De ahí que a veces se pueda llegar a dudar si es del presente de lo que queremos o necesitamos escapar, o bien del pasado. No siempre estamos satisfechos de ser lo que somos, o de en qué se ha convertido nuestra vida con el paso de los años (sobre todo si teníamos otras expectativas), pero tampoco sabemos hacia dónde regresar, ni cómo volver a un estado del que nuestros recuerdos se han convertido en difusos, grises, e incluso se desvanecen como ceniza amontonados en el fondo del almacén de la memoria borrada. Todo lo que se desmorona hacia ese pozo a lo largo de la película me produce un poderosísimo sentimiento de pérdida de la inocencia, de demolición de la infancia, que todos hemos vivido, y que es representado en pantalla y transmitido con una convicción increíble.
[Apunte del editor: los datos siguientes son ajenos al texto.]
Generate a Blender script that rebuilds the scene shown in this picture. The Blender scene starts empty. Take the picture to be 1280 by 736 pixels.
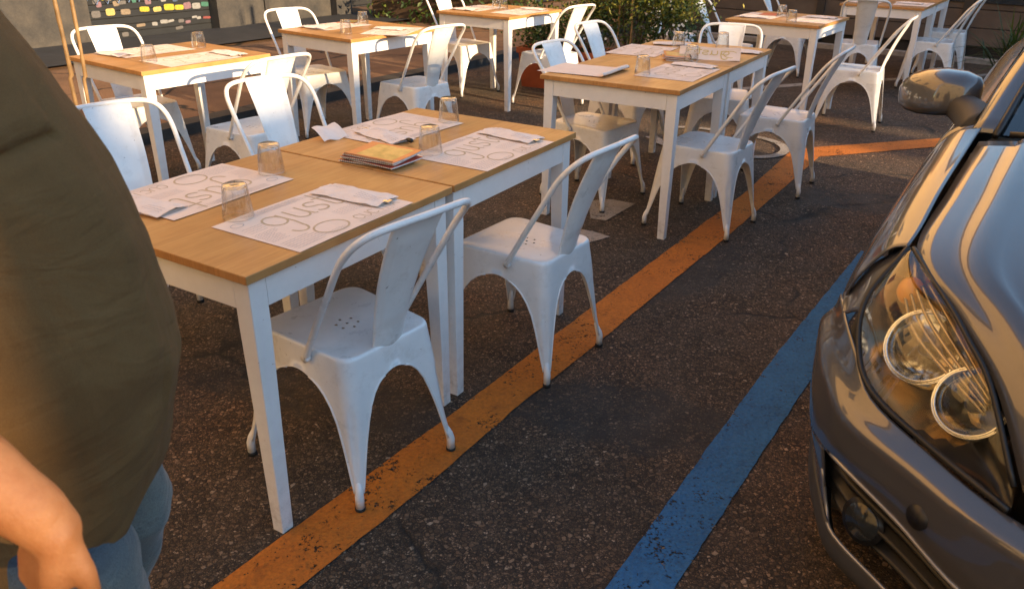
import bpy, bmesh, math, random
from mathutils import Vector, Matrix, noise
random.seed(7)
PI=math.pi
S=bpy.context.scene
C=S.collection

# ------------------------------------------------------------------ helpers
def link(name, me, mat=None, parent=None):
    o=bpy.data.objects.new(name, me); C.objects.link(o)
    if mat is not None and me is not None:
        for m in (mat if isinstance(mat,(list,tuple)) else [mat]): me.materials.append(m)
    if parent is not None: o.parent=parent
    return o
def obj(name, bm, mat, parent=None, smooth=False, recalc=False):
    if recalc: bmesh.ops.recalc_face_normals(bm, faces=bm.faces[:])
    me=bpy.data.meshes.new(name); bm.to_mesh(me); bm.free()
    if smooth:
        for p in me.polygons: p.use_smooth=True
    return link(name, me, mat, parent)
def thing(name, label, cat, loc=(0,0,0), rz=0, group=None):
    o=bpy.data.objects.new(name,None); C.objects.link(o)
    o.empty_display_size=.1
    o.location=loc; o.rotation_euler=(0,0,rz); o['label']=label; o['category']=cat
    if group: o['group']=group
    return o
def tag(o,label,cat,group=None):
    o['label']=label; o['category']=cat
    if group: o['group']=group
    return o
def struct(o): o['kind']='structure'; return o
def copy_tree(o, parent=None):
    c=o.copy(); C.objects.link(c)
    if parent is not None: c.parent=parent
    for ch in list(o.children): copy_tree(ch,c)
    return c
def box(bm, x0,x1,y0,y1,z0,z1, bev=0, mi=0):
    vs=[bm.verts.new((x,y,z)) for x in (x0,x1) for y in (y0,y1) for z in (z0,z1)]
    fs=[bm.faces.new([vs[i] for i in f]) for f in ((0,1,3,2),(4,6,7,5),(0,4,5,1),(2,3,7,6),(0,2,6,4),(1,5,7,3))]
    for f in fs: f.material_index=mi
    if bev:
        es=set(e for f in fs for e in f.edges)
        bmesh.ops.bevel(bm, geom=list(es), offset=bev, segments=2, affect='EDGES', profile=.6)
def tube(bm, pts, r, n=10, cap=True, rs=None):
    pts=[Vector(p) for p in pts]; rings=[]
    up=None
    for i,p in enumerate(pts):
        t=(pts[min(i+1,len(pts)-1)]-pts[max(i-1,0)]).normalized()
        if up is None:
            up=Vector((0,0,1)) if abs(t.z)<.9 else Vector((1,0,0))
        a=t.cross(up)
        if a.length<1e-4: a=t.orthogonal()
        a.normalize(); b=a.cross(t).normalized(); up=b
        rr=rs[i] if rs else r
        rings.append([bm.verts.new(p+a*math.cos(2*PI*k/n)*rr+b*math.sin(2*PI*k/n)*rr) for k in range(n)])
    for i in range(len(rings)-1):
        for k in range(n):
            bm.faces.new((rings[i][k],rings[i][(k+1)%n],rings[i+1][(k+1)%n],rings[i+1][k]))
    if cap: bm.faces.new(rings[0][::-1]); bm.faces.new(rings[-1])
def crom(P, n=6, closed=False):
    P=[Vector(p) for p in P]; out=[]
    m=len(P)
    for i in range(m-1):
        p0=P[i-1] if i>0 else P[0]*2-P[1]; p1=P[i]; p2=P[i+1]; p3=P[i+2] if i+2<m else P[-1]*2-P[-2]
        for k in range(n):
            t=k/n
            out.append(.5*((2*p1)+(p2-p0)*t+(2*p0-5*p1+4*p2-p3)*t*t+(3*p1-p0-3*p2+p3)*t*t*t))
    out.append(P[-1]); return out
def interp(tab, z):
    if z<=tab[0][0]: return tab[0][1]
    for (a,b),(c,d) in zip(tab,tab[1:]):
        if z<=c:
            t=(z-a)/(c-a); return b+(d-b)*t
    return tab[-1][1]
def sinterp(tab,z):
    # catmull-rom interpolation of (x, value)
    n=len(tab)
    if z<=tab[0][0]: return tab[0][1]
    if z>=tab[-1][0]: return tab[-1][1]
    for i in range(n-1):
        if z<=tab[i+1][0]:
            x1,y1=tab[i]; x2,y2=tab[i+1]; t=(z-x1)/(x2-x1)
            m1=(y2-tab[i-1][1])/(x2-tab[i-1][0]) if i>0 else (y2-y1)/(x2-x1)
            m2=(tab[i+2][1]-y1)/(tab[i+2][0]-x1) if i+2<n else (y2-y1)/(x2-x1)
            h=x2-x1
            return (2*t**3-3*t*t+1)*y1+(t**3-2*t*t+t)*h*m1+(-2*t**3+3*t*t)*y2+(t**3-t*t)*h*m2
def gridmesh(bm, rows, flip=False, mi=0):
    V=[[bm.verts.new(p) for p in r] for r in rows]
    for i in range(len(V)-1):
        for k in range(len(V[i])-1):
            q=(V[i][k],V[i][k+1],V[i+1][k+1],V[i+1][k])
            try:
                f=bm.faces.new(q[::-1] if flip else q); f.material_index=mi
            except ValueError: pass
    return V
def evalmesh(o):
    dg=bpy.context.evaluated_depsgraph_get(); return bpy.data.meshes.new_from_object(o.evaluated_get(dg))
def ribbon(bm, pts, w, z=0):
    pts=[Vector((p[0],p[1],0)) for p in pts]; L=[];R=[]
    for i,p in enumerate(pts):
        t=pts[min(i+1,len(pts)-1)]-pts[max(i-1,0)]
        if t.length<1e-6: t=Vector((1,0,0))
        t.normalize(); nrm=Vector((-t.y,t.x,0))*w*.5
        L.append(bm.verts.new(p+nrm+Vector((0,0,z)))); R.append(bm.verts.new(p-nrm+Vector((0,0,z))))
    for i in range(len(pts)-1): bm.faces.new((R[i],R[i+1],L[i+1],L[i]))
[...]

Inevitable, pero siempre triste.
Al final, la salida a este dilema anímico creo que está en una idea tan cierta como lo dicho hasta ahora, y además muy simple: Lo que nos producirá nostalgia en el futuro será lo que vivamos en el presente, así que mejor aprovecharlo ahora que cuando ya sea inalcanzable más adelante (y sin pensar tampoco mucho en ello, porque podría llevar a otro tipo de nostalgia peor: la que se proyecta hacia el futuro…)
Conclusión: En este caso, mejor vivir que escapar (pero sin olvidar del todo, ojo).